I finally made the big decision and commitment to transition back from AB to BC this Fall. There seem to be many moving parts that need to be put in place to make this adventure run like a well-oiled machine. I hope to coordinate everything with my course commitments and deadlines and hopefully before the snow flies!

I hope that the Universe provides a smooth path to and from. If only the Revelstoke/Golden highway was straight!

Looking forward to learning with all of you this term.




I like the Jones & Hafner book – Understanding Digital Literacies: A Practical Introduction. Chapter 3 is called Hyperreading and Hyperwriting.
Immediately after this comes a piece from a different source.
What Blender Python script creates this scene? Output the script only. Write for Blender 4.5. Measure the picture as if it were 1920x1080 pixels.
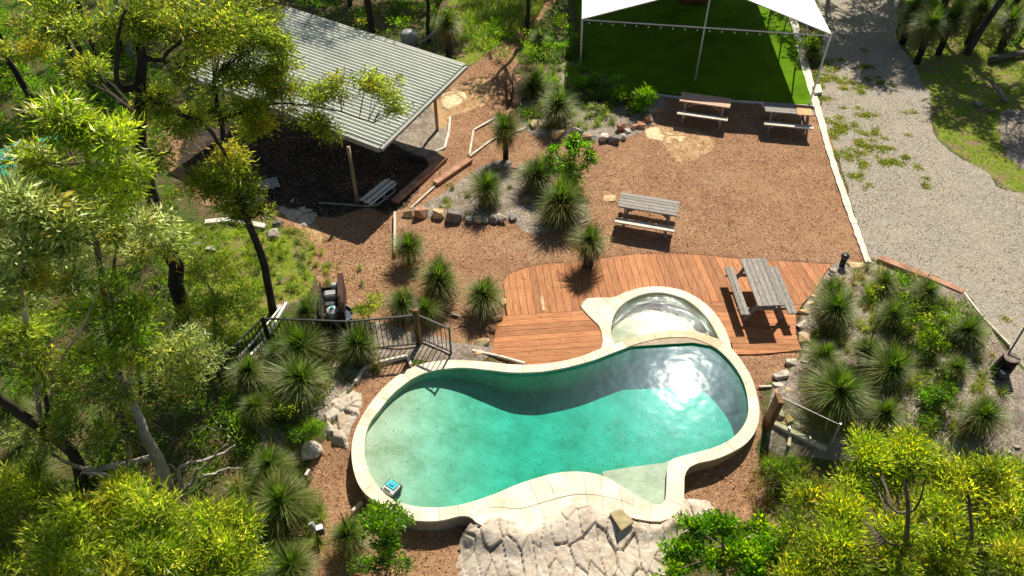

It was enlightening and comforting to read about hypertext and the role it plays in online writing. I now understand my meandering approach to online reading and the need for self-regulation, focus, and critical analysis.

“Because hypertext allows readers greater flexibility to create their own reading paths, readers play a much more active role in digital media than they do in traditional print-based media…As a general principle, readers in hypertext are expected to make choices and read in a non-linear, branching fashion. This contrasts with print-based media, where the dominant…expectation is that readers will proceed in a linear way…Thus, educational theorist Nicholas Burbules (1998) reminds us that it is important to adopt a critical stance when interpreting links in hypertext” (pp. 36-39).

I would also suggest that readers need to determine whether the hypertext is worth following and whether it adds to the discussion in an important way or if it just takes us down a distracting rabbit hole that causes unnecessary cognitive overload.

In my ongoing efforts to become an online reader, this book helps to make sense of the whole phenomenon of affordances and constraints in digital media. It also provides a deeper understanding about the changes that we are experiencing as we shift increasingly away from analogue literacies. “In many ways, digital media are breaking down boundaries that have traditionally defined our literacy practices” (p. 13).

So, in an effort to increase my digital literacy and to learn about it at the same time, I am going to import the book into The Reader’s Edge, a program on my laptop that is going to help me to become a better online reader.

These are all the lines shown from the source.